Tuesday, June 5, 2012

TwitchTV Merges with Gamespot, Tears Shed for Those Lots

Mid-stream browsing (it was Counter-Strike 1.6, in case you were curious), I refreshed my active streams list to find that Twitch TV had underwent a fairly dramatic overhaul, where once games were easily found  at the top of the page, now they were under a wall of Sprint Ads and E3 excitement.


That's my entire screen without scrolling. Where once content was quickly and easily available (the active games button was only a click away!), now there is a search function, many requests to sign up for the service, and a boatload of gaudy ad-space (as well as content unrelated to streaming games, massive frowny face).

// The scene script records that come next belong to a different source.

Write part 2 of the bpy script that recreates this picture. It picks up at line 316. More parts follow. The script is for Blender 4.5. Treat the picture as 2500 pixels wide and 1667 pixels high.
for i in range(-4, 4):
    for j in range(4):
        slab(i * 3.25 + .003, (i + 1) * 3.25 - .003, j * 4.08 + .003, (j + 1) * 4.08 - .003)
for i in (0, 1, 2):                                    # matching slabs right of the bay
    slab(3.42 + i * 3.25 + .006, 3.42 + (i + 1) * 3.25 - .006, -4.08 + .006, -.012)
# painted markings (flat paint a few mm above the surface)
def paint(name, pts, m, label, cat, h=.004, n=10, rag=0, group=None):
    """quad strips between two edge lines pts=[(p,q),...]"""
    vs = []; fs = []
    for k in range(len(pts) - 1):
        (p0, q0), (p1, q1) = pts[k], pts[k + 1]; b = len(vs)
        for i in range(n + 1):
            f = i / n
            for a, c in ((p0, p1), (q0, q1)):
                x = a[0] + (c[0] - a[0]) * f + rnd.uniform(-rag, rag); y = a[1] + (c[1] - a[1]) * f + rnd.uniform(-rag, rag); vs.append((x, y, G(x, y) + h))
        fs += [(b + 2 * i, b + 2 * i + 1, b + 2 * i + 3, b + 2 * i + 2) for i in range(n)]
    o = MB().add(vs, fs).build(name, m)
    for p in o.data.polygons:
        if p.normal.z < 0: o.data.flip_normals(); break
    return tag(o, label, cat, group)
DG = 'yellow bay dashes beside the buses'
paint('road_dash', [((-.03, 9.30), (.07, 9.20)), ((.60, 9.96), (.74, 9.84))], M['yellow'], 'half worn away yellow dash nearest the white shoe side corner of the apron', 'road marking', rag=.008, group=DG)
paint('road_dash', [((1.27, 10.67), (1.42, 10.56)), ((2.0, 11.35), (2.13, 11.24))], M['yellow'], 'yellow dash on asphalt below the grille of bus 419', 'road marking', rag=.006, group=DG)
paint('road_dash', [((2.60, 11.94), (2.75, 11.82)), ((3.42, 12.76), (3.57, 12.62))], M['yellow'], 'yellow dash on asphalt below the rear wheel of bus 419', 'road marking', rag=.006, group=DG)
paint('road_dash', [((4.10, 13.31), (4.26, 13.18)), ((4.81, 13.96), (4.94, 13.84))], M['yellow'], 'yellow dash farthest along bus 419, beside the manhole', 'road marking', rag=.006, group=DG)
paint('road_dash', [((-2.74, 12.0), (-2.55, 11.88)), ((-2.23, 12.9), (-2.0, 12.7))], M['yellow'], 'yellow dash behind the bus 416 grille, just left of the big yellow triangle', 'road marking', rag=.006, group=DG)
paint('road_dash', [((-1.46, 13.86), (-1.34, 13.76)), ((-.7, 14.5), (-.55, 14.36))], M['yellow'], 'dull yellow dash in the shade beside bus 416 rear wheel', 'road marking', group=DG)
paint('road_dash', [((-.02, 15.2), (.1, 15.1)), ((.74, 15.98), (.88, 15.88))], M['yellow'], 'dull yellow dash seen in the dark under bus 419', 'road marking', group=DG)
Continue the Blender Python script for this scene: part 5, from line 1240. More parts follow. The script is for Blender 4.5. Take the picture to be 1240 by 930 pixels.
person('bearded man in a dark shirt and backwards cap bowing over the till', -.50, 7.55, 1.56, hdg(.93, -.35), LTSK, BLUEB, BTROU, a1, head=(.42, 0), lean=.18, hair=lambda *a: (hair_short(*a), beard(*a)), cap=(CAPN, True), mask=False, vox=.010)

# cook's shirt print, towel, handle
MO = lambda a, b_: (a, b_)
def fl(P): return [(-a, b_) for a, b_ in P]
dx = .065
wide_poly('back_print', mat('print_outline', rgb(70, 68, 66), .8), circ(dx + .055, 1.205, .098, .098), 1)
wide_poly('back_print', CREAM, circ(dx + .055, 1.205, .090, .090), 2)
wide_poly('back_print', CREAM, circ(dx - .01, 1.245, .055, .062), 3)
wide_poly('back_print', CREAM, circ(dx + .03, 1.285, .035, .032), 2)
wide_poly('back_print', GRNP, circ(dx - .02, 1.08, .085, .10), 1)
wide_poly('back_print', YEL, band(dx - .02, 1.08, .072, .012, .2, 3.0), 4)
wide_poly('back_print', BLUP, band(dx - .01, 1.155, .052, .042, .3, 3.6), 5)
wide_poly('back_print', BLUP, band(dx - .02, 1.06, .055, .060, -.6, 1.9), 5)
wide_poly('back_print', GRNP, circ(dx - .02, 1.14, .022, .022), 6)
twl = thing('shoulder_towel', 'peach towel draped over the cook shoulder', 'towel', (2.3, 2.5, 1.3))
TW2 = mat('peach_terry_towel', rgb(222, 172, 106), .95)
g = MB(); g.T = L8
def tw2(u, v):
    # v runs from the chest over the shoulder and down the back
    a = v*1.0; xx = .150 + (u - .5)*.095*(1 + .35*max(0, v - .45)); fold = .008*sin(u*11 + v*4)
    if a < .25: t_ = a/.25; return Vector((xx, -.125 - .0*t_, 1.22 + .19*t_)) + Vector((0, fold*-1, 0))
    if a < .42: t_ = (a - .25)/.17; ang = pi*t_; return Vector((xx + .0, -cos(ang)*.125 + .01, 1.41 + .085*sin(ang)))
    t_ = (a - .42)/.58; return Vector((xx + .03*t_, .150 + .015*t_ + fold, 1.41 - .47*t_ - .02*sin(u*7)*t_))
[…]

I scrolled to the bottom to see if there was the older link for browsing games (because why would a search for a game that isn't actively streaming, new Twitch TV formatting?), where I was able to find it a whole page scroll later:


If you can read that, Twitch is now owned by Gamespot, hence the glut of advertising and criminally messy layout redesign.

Totally not ditching the service, but really hoping the change of presentation isn't permanent... or that it even lasts for the rest of the night.

A new added "feature" (or rather, removal of one) is in the browse games menu: while number of viewers for a particular game are still active, the number of channels streaming content for that game has (at present) been removed, meaning there may be 20 streams of 10 people or one really big stream, and damned if you know until you click through to the game you wanted to watch. This is a huge gripe for me, as I like to watch Magic Online streams from prominent professional players, and it's generally easier to tell when those players are online by the number of viewers over the number of streams. I'm sure this could be avoided if I signed up, but with so many accounts online, I just want to watch some video game Internet television, not have to dance around with additional user names and passwords.

What's more, no way to tell how this will affect -- if it does, at all -- users' ad revenue/s. I know a major perk of streaming on Twitch was the ability to monetize your stream, and part of that was the helpful "reminder" the service gave you to run ads after certain time spans (obviously users are earning only a fraction of the revenue pulled in by Twitch site owners, but that's part of why you get the helpful reminders in the first place -- c'est la vie in the world of free online video content).

I'm a huge fan of Twitch, so I hope this turns out for the positive and that hopefully the change-over hiccups will be brief.

2 comments:

  1. They took a previously clean and polished website and made it look like a kid designed it. This is a massive step backwards for twitch, that's for sure.